Extracted data
--- BEGIN ---

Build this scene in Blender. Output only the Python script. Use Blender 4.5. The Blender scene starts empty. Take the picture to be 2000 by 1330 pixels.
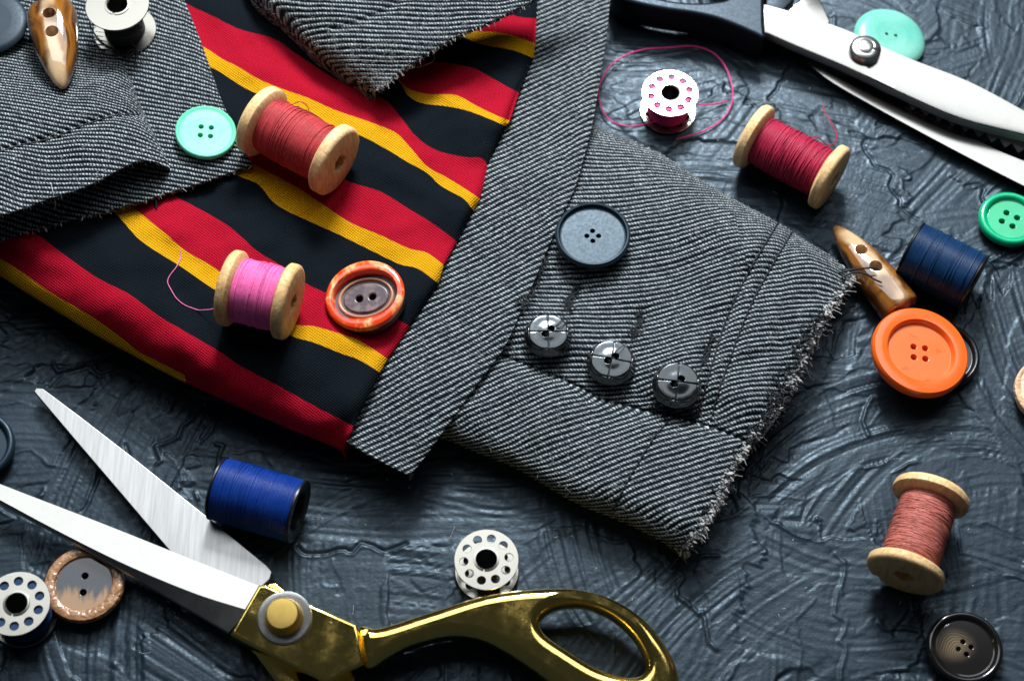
import bpy, math, random
import numpy as np
from mathutils import Vector, Matrix

S = 0.001                      # everything below is written in millimetres
rad = math.radians
scene = bpy.context.scene
col = scene.collection

# ------------------------------------------------------------------ camera
EL, DIST, FPX = rad(62), 640.0, 3600.0
cam_d = bpy.data.cameras.new('camera')
cam = bpy.data.objects.new('camera', cam_d); col.objects.link(cam)
cam_d.sensor_width = 36; cam_d.lens = FPX / 2000 * 36
cam_d.clip_start = 0.01; cam_d.clip_end = 50
CP = np.array([0, -DIST * math.cos(EL), DIST * math.sin(EL)])
cam.location = CP * S
cam.rotation_euler = (math.pi / 2 - EL, 0, 0)
cam_d.dof.use_dof = True
cam_d.dof.focus_distance = (DIST - 18) * S
cam_d.dof.aperture_fstop = 11
scene.camera = cam
CF = np.array([0, math.cos(EL), -math.sin(EL)]); CU = np.array([0, math.sin(EL), math.cos(EL)])

# ------------------------------------------------------------------ light
world = bpy.data.worlds.new('World'); scene.world = world; world.use_nodes = True
bg = world.node_tree.nodes['Background']
bg.inputs[0].default_value = (0.62, 0.76, 0.95, 1); bg.inputs[1].default_value = 0.032
def area(name, loc, look, sx, sy, watts, colour):
    ld = bpy.data.lights.new(name, 'AREA'); ld.shape = 'RECTANGLE'
    ld.size = sx; ld.size_y = sy; ld.energy = watts; ld.color = colour
    lo = bpy.data.objects.new(name, ld); col.objects.link(lo)
    lo.location = loc
    lo.rotation_euler = (Vector(look) - Vector(loc)).to_track_quat('-Z', 'Y').to_euler()
area('softbox', (-0.02, 0.40, 0.70), (0, 0.13, 0), 1.00, 0.50, 3.9, (0.92, 0.97, 1.0))        # big soft window of light behind the table
area('key_lamp', (0.03, 0.68, 0.72), (0, 0.0, 0), 0.25, 0.22, 15.5, (0.95, 0.98, 1.0))      # the harder lamp that draws the shadows

scene.view_settings.view_transform = 'Standard'
scene.view_settings.look = 'None'
scene.view_settings.exposure = 0.22
scene.view_settings.gamma = 1.0
scene.render.engine = 'CYCLES'
scene.cycles.max_bounces = 8

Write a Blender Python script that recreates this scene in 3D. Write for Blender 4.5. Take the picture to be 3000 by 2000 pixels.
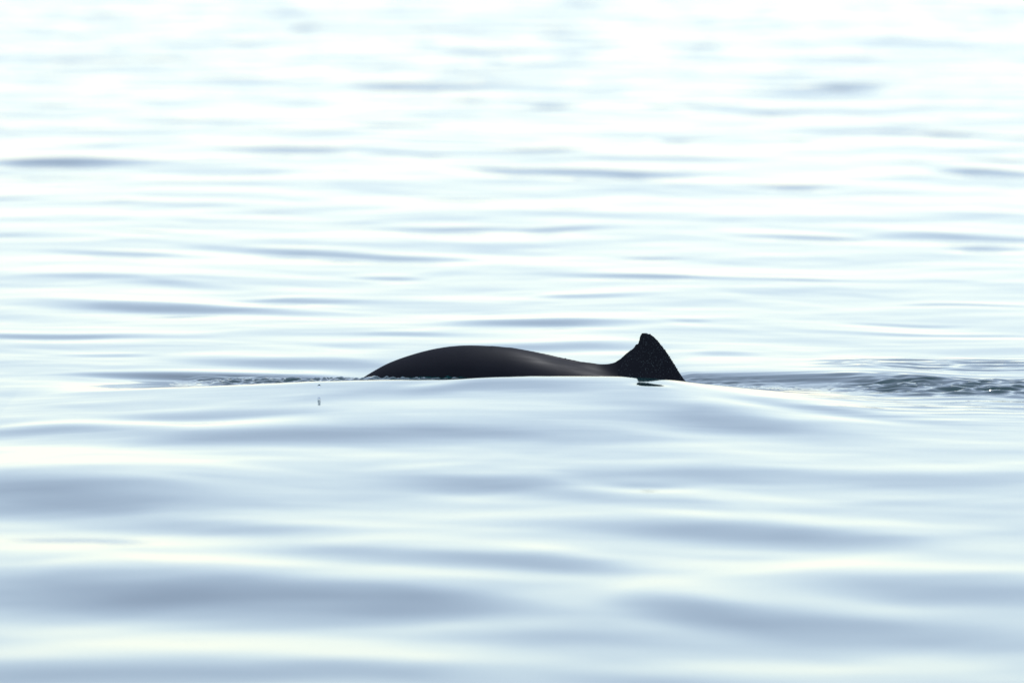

--- END ---

Direction
Repeat all of the data above word for word, minus the pictures.

Output for this task
Build this scene in Blender. Output only the Python script. Use Blender 4.5. The Blender scene starts empty. Take the picture to be 2000 by 1330 pixels.
import bpy, math, random
import numpy as np
from mathutils import Vector, Matrix

S = 0.001                      # everything below is written in millimetres
rad = math.radians
scene = bpy.context.scene
col = scene.collection

# ------------------------------------------------------------------ camera
EL, DIST, FPX = rad(62), 640.0, 3600.0
cam_d = bpy.data.cameras.new('camera')
cam = bpy.data.objects.new('camera', cam_d); col.objects.link(cam)
cam_d.sensor_width = 36; cam_d.lens = FPX / 2000 * 36
cam_d.clip_start = 0.01; cam_d.clip_end = 50
CP = np.array([0, -DIST * math.cos(EL), DIST * math.sin(EL)])
cam.location = CP * S
cam.rotation_euler = (math.pi / 2 - EL, 0, 0)
cam_d.dof.use_dof = True
cam_d.dof.focus_distance = (DIST - 18) * S
cam_d.dof.aperture_fstop = 11
scene.camera = cam
CF = np.array([0, math.cos(EL), -math.sin(EL)]); CU = np.array([0, math.sin(EL), math.cos(EL)])

# ------------------------------------------------------------------ light
world = bpy.data.worlds.new('World'); scene.world = world; world.use_nodes = True
bg = world.node_tree.nodes['Background']
bg.inputs[0].default_value = (0.62, 0.76, 0.95, 1); bg.inputs[1].default_value = 0.032
def area(name, loc, look, sx, sy, watts, colour):
    ld = bpy.data.lights.new(name, 'AREA'); ld.shape = 'RECTANGLE'
    ld.size = sx; ld.size_y = sy; ld.energy = watts; ld.color = colour
    lo = bpy.data.objects.new(name, ld); col.objects.link(lo)
    lo.location = loc
    lo.rotation_euler = (Vector(look) - Vector(loc)).to_track_quat('-Z', 'Y').to_euler()
area('softbox', (-0.02, 0.40, 0.70), (0, 0.13, 0), 1.00, 0.50, 3.9, (0.92, 0.97, 1.0))        # big soft window of light behind the table
area('key_lamp', (0.03, 0.68, 0.72), (0, 0.0, 0), 0.25, 0.22, 15.5, (0.95, 0.98, 1.0))      # the harder lamp that draws the shadows

scene.view_settings.view_transform = 'Standard'
scene.view_settings.look = 'None'
scene.view_settings.exposure = 0.22
scene.view_settings.gamma = 1.0
scene.render.engine = 'CYCLES'
scene.cycles.max_bounces = 8

Write a Blender Python script that recreates this scene in 3D. Write for Blender 4.5. Take the picture to be 3000 by 2000 pixels.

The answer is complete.